Wszystko zaczyna się w głowie. Jeśli przeżywam wewnętrzny chaos to makijaż i ładne ubrania nie są w stanie tego ukryć. Czuję się atrakcyjna, gdy żyję w zgodzie sama ze sobą – realizuję swoje plany, trzymam się swoich zasad, mam czas dla siebie i ludzi, których kocham. Wtedy pomalowane oko jest tylko miłym dodatkiem.
Najważniejsza rada pielęgnacyjna, którą usłyszałaś?
Postaw na demakijaż i zacznij stosować dobry filtr przeciwsłoneczny. Nigdy nie byłam typem, który zasypia w makijażu, ale im jestem starsza, tym większą uwagę przykładam do oczyszczania skóry. Dodatkowo wdrożyłam do pielęgnacji krem z filtrem. Nie da się ukryć – potrzebowałam alarmu w postaci pierwszych zmarszczek wokół oczu, żeby potraktować temat na poważnie.
Kilka słów o codziennej pielęgnacji.
Dzień zaczynam od spryskania twarzy mgiełką i wypicia szklanki wody. Następnie nakładam na twarz krem z filtrem i wykonuje delikatny makijaż. Na co dzień używam Bourjois Heathy Mix BB Cream, korektora pod oczy, kredki do podkreślenia brwi i rozświetlacza Becca. Całość delikatnie matuję sypkim pudrem z Inglota.

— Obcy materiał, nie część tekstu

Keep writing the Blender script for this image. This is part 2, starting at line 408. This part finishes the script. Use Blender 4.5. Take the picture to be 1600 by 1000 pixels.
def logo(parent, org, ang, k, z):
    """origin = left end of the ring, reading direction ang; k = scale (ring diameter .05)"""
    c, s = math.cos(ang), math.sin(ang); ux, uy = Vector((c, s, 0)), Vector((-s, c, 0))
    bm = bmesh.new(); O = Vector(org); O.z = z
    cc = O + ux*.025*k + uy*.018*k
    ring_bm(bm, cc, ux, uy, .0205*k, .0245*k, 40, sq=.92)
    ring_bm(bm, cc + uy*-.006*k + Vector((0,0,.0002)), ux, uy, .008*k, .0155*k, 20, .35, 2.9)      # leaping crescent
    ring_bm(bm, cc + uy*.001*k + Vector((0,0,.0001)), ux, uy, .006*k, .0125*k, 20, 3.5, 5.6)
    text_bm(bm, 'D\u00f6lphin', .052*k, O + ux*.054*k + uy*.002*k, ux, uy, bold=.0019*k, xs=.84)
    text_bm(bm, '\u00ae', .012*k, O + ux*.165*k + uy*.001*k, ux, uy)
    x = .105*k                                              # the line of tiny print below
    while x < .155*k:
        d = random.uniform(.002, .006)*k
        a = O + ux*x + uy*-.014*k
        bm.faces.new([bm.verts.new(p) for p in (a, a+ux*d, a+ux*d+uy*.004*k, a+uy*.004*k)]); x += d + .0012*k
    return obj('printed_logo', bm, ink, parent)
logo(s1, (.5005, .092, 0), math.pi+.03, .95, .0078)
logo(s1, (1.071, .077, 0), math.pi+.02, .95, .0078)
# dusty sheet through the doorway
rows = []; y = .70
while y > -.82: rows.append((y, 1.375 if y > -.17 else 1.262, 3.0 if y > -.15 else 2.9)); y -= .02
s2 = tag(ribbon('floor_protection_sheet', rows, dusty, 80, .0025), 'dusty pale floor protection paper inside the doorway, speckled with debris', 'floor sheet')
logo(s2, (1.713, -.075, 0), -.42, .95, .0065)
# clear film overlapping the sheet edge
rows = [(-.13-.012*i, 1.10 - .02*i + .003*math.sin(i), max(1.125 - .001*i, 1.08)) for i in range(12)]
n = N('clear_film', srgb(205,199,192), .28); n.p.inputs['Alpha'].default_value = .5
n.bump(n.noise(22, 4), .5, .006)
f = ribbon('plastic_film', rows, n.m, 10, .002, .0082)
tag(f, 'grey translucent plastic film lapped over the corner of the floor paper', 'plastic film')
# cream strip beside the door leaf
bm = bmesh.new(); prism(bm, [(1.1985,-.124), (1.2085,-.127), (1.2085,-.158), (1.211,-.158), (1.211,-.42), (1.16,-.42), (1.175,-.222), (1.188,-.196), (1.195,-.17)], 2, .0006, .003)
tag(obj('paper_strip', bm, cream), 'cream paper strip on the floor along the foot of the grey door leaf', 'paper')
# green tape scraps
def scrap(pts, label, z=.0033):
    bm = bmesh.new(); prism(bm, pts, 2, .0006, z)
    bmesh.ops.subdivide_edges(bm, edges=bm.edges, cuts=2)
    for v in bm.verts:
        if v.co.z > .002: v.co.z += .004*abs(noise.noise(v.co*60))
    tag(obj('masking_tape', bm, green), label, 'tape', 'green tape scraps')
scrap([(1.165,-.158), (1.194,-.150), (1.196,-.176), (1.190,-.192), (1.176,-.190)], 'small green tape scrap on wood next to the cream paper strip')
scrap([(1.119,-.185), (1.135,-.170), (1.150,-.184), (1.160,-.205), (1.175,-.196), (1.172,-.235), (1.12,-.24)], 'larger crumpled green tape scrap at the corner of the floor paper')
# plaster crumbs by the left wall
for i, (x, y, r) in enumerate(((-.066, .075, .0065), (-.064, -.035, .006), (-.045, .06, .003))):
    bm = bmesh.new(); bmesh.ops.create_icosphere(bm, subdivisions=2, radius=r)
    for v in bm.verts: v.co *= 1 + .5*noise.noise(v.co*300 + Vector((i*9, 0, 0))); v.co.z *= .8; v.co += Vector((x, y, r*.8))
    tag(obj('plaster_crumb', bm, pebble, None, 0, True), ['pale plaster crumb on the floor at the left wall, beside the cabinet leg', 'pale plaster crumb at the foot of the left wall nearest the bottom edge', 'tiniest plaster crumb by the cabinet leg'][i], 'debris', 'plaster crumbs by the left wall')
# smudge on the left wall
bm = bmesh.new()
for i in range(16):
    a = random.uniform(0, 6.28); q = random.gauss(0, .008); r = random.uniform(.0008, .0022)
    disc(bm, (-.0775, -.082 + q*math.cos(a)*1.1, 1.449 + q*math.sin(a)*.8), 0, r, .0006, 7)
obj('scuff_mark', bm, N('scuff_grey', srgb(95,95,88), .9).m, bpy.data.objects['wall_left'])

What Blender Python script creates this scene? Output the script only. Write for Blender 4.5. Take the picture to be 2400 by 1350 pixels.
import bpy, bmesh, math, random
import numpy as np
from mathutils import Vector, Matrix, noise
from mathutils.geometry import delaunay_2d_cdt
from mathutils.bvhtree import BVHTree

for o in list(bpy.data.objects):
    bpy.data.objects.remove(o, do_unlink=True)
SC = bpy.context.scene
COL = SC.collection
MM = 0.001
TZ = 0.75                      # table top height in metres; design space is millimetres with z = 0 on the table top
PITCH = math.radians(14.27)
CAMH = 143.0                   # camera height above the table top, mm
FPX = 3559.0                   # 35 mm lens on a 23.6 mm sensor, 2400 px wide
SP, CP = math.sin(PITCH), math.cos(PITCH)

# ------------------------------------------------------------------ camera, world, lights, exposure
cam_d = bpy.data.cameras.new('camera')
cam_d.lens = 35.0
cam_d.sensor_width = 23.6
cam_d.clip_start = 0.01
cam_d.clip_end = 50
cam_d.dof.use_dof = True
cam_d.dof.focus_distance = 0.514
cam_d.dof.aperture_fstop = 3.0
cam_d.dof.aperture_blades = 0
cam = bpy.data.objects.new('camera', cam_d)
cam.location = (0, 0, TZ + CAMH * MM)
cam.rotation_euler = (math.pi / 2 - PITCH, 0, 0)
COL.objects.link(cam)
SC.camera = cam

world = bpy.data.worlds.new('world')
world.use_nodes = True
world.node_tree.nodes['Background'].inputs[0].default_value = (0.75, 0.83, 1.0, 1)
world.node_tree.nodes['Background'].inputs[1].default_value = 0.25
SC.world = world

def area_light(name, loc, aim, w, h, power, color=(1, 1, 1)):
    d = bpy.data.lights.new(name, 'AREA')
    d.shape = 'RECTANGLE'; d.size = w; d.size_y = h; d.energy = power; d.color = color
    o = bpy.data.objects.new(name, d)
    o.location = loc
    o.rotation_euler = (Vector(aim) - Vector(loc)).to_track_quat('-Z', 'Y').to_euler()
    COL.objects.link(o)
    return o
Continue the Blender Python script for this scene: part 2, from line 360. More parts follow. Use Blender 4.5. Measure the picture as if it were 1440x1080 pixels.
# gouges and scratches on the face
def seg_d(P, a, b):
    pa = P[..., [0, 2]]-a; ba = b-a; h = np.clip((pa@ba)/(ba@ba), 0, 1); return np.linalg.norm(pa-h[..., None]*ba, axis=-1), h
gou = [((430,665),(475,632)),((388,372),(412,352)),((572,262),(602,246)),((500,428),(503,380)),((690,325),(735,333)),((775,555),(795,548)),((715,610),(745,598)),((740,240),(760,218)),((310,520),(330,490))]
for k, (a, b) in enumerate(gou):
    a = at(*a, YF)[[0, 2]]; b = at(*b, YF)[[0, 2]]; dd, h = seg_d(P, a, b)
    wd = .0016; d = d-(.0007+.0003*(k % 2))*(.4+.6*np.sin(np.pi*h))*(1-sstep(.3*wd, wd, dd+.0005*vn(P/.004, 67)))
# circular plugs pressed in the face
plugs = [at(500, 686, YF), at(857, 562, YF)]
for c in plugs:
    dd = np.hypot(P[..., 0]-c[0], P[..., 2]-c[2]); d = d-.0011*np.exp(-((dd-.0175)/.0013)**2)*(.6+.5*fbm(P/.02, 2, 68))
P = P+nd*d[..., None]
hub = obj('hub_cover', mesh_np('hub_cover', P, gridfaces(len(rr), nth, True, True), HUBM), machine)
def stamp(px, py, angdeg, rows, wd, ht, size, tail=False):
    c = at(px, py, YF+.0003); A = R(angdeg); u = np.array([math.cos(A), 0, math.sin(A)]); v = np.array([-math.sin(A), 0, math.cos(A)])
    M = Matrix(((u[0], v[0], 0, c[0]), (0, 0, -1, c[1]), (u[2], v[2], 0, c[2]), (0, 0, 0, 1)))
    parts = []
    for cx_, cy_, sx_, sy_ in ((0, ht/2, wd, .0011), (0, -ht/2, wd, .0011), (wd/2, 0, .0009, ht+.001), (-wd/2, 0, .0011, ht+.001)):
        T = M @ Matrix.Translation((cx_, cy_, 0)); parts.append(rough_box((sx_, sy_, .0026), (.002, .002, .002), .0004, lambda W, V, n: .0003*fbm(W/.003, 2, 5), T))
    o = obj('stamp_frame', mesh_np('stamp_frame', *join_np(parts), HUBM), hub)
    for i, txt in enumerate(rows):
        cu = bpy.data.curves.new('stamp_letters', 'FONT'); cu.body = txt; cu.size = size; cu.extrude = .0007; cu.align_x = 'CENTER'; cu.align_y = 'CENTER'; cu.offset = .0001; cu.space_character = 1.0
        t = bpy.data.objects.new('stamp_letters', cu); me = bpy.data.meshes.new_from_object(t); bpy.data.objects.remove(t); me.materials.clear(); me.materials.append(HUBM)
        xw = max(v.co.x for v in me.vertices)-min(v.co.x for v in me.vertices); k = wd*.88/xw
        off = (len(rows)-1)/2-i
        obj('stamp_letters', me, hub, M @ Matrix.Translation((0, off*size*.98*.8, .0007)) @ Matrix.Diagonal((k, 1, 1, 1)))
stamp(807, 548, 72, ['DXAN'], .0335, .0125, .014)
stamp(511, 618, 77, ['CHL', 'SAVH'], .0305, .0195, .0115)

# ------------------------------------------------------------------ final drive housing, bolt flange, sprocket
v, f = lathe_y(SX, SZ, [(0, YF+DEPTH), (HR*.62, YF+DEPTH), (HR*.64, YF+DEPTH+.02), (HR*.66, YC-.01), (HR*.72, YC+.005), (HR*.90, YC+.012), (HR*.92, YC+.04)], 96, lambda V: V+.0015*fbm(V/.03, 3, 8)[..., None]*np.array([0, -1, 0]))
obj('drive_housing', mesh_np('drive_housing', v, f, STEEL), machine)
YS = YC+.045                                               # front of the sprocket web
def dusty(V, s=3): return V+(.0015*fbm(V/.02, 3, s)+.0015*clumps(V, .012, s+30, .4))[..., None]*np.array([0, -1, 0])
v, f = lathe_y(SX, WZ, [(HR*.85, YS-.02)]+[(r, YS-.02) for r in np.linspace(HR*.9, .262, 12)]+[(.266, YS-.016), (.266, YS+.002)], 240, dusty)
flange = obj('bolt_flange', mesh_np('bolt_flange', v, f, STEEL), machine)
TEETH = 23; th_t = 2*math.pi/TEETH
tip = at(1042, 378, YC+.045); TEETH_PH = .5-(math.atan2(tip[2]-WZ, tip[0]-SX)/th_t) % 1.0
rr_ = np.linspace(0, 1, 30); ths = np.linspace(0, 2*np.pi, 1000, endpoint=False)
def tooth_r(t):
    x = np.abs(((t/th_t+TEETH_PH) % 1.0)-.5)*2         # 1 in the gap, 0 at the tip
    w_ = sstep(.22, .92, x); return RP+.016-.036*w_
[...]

Wieczorami sięgam po Hydrofilne masło oczyszczające, a raz w tygodniu po miksturę, która zwalcza zaskórniki. Połączenie płynu złuszczającego Paula’s Choice i zielonej glinki regularnie ratuje moją problematyczną cerę. Często sięgam także po tonik z kwasem od Bielendy i po maseczki w płachcie. Koniec dnia to czas na masaż płytką, który wykonuję ze wspaniale pachnącym serum z Ministerstwa Dobrego Mydła.
Pielęgnacyjny rytuał, który poprawia Ci humor?
Automasaż i szczotkowanie po długim dniu. To dwie czynności, które pozwalają mi wyciszyć się po całodziennej bieganinie i skupić się na sobie, swoim ciele i jego potrzebach. Niedawno przyjaciółka podarowała mi poduszkę obciążeniową na oczy – uwielbiam w ten sposób zasypiać.
Twoje kosmetyczne odkrycie z ostatniego czasu?
Wcierka do włosów z rzepy! Kosmetyk poleciła mi moja mama, która w latach młodości własnoręcznie tworzyła tego typu specyfiki. Produkt testuje od miesiąca, a na mojej głowie zaczęło pojawiać się sporo baby hair – nareszcie!
Kosmetyk Polemiki, bez którego nie możesz żyć?
Mam dwa mocne typy. Hydrofilne masło błyskawicznie zdobyło moje serce. Dosyć dużo podróżuje, więc wielofunkcyjny kosmetyk był dla mnie strzałem w dziesiątkę. Uwielbiam też mgiełkę. Wygodny atomizer i jej odświeżający zapach sprawiły, że szybko dołączyła do grona moich kosmetycznych ulubieńców i stała się częścią porannego rytuału pielęgnacyjnego.
Element self care, który daje Ci najwięcej radości?
Joga! Łapanie oddechu podczas porannego rozciągania daje mi mnóstwo przyjemności. Szczególnie lubię te dni, kiedy uda mi się wstać chwilę przed budzikiem (niestety nie wydarza się to zbyt często, bo jestem rasowym śpiochem) i mogę skupić się tylko na sobie. Lubię też momenty zatrzymania w ciągu dnia – zapatrzenie się przez okno, kawa w ciszy czy telefon do ukochanej osoby. To robi mi dzień.